Marty Nemko, a career coach, author and radio talk-show host in the San Francisco area, who has very practical career and educational advice that I highly recommend, wrote a very personal article titled “What the Hell is the Meaning of Life”. This article is the conclusion (here is the first) of a seven part series in response to Marty’s question.

Marty wrote,

“Here’s my current thinking, highly subject to revision. It comes down to being nice to everyone possible: look for opportunities to give heartfelt praise, a kind letter to a long-long friend, an unnecessary gift, etc. Don’t expect anything in return–you too often won’t get it. Take pleasure in the giving itself. That approach to life will ensure you do some good, it doesn’t require Herculean effort, and you will feel good no matter how other people respond.”

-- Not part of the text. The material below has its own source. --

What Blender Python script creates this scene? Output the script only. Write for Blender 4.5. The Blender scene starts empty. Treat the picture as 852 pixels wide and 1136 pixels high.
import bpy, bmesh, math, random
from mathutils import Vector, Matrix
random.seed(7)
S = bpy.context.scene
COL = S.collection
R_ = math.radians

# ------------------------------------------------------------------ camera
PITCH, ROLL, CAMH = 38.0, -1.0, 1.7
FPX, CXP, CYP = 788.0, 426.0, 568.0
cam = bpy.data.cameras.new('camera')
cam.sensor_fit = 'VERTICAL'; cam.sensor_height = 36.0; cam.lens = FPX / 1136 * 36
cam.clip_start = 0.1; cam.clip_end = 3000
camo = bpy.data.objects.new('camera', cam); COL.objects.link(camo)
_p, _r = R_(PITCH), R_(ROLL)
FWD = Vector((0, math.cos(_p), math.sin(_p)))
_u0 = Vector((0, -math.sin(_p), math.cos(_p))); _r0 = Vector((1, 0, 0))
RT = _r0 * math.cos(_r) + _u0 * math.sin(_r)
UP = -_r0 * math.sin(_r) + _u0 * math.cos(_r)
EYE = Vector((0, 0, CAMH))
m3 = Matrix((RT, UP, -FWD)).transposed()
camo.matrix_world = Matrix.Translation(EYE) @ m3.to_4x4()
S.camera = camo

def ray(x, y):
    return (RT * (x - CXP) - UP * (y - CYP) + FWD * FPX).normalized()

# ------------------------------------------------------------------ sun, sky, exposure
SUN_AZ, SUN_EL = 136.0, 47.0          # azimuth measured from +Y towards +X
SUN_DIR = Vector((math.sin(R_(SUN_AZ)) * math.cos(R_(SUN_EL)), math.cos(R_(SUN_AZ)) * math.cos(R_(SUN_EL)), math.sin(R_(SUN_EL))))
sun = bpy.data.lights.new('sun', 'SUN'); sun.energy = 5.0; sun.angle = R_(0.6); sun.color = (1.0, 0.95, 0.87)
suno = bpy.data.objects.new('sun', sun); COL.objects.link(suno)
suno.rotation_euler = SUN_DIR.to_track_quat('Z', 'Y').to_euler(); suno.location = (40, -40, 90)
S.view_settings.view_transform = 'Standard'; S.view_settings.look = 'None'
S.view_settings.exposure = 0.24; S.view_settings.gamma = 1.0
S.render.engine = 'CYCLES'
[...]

Your “current thinking” about being nice and giving praise is good advice however when you say “don’t expect anything in return – you too often won’t get it”, you sound a bit defeatist. As you say, be nice, kind and express goodwill however also remember to be optimistic, enthusiastic and always focus one the best within others. Don’t despair if they don’t respond ideally.

Finally, you ask, “how do you wring the most from life?” Broaden your perspective. You are more than what you think you are. Working with life from a higher, spiritual perspective, as discussed in Part 1, is the only true satisfaction you can have. It’s what lasts. The potential for this exists for all of us regardless of our wealth, prestige, gender, race or health. After all the sun shines for everyone, right?

I want to give Marty the “last word” on the question of the meaning of life and I recently visited his website and found this recent entry on his blog which mirrors some of my comments in my article “The Meaning of Life: Rise and Shine”(which he hadn’t read before he wrote the following), and, along with all of what Marty writes is solid, sound advice. Marty wrote,

“Today, my client, Evan Wright, asked me, “How do you get so much done?” Here’s what I said: It starts with the spiritual. The meaning of life to me is defined primarily by how much I contribute to the world. If I act merely to give myself pleasure, my life has made little difference. So, I rarely procrastinate; work is not only what I should do, but want to do.”